Born to Italian immigrants, Antonio Gazzara and Angela Consumano, Gazzara grew up on New York's tough Lower East Side. He attended New York City's famed Stuyvesant High School. He found relief from his bleak surroundings by joining a theater company at a very young age. Years later, he said that the discovery of his love for acting saved him from a life of crime during his teenage years. Despite his obvious talent, he went to City College of New York to study electrical engineering. After two years, he gave it up, and after a short intermission joined the Actor's Studio.
In the 1950s, he starred in various Broadway productions, most notably Tennessee Williams' Cat On A Hot Tin Roof, directed by Elia Kazan. However, he lost out on the film role to Paul Newman. As a young actor, Gazzara joined other Actors Studio members in the 1957 film, The Strange One.
He has had a long and varied acting career, with spells as an accomplished director too (TV mostly). His most popular acting roles include Anatomy of a Murder (1959), A Rage to Live (1965), The Bridge at Remagen (1969), Capone (1975), Voyage of the Damned (1976), and High Velocity (1977). He also starred in a couple of television series, beginning with Arrest and Trial, which ran from 1963 until 1964 on ABC, and the more successful series Run for Your Life from 1965 to 1968 on NBC.
His most formidable appearances, however, were characters he created for his friend John Cassavetes in the 1970s. They collaborated for the first time on Cassavetes' film Husbands (1970) where he appeared alongside Peter Falk and Cassavetes himself. The collaboration of the two men achieved its peak in The Killing of a Chinese Bookie in which Gazzara took the leading role of the hapless strip joint owner, Cosmo Vitelli. In order to pay off a gambling debt to the mob, Vitelli agrees to kill a Chinese unknown to him. Against all odds, he succeeds in killing the man, but he gets severely wounded during his flight. But the gangsters turn against him, as they had not expected him to survive the assassination and Vitelli is forced to kill these men too. The plot itself hardly describes the true meaning of the movie, as John Cassavetes did everything to keep it from turning into an ordinary genre flick. Gazzara delivered a life-like portrayal of a simple man who found his happiness in running a third-rate strip bar, and who gets caught in something that is much too big for him. Sometimes he does not even seem to understand the whole meaning of it. The little emotional involvement that Gazzara's character shows during the events is played with stunning accuracy, with Gazzara's performance and Cassavetes' direction complementing each other. A year later Gazzara starred in yet another Cassavetes-directed movie, Opening Night, playing the role of stage director Manny Victor who struggles with the mentally unstable star of his show, played by Cassavetes' wife Gena Rowlands.

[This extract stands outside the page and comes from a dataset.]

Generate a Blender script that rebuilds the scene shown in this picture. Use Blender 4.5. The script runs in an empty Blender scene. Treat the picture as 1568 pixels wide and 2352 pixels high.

In the 1980s, he could be seen in a variety of different movies, such as Saint Jack and They All Laughed (directed by Peter Bogdanovich), or Quicker Than the Eye (1989). He also appeared in the critically acclaimed AIDS-themed TV movie An Early Frost (1985), which also starred Gena Rowlands.
In the 1990's, he appeared in 38 films, among these many TV productions. In Hollywood movies he mostly appeared as a supporting actor, but worked with several renowned directors, such as the Coen Brothers (The Big Lebowski), Spike Lee (Summer of Sam), and John McTiernan (The Thomas Crown Affair).
Now in his seventies, Gazzara is still acting. In 2003, he appeared in the film Dogville, directed by Danish enfant terrible Lars von Trier, alongside Nicole Kidman.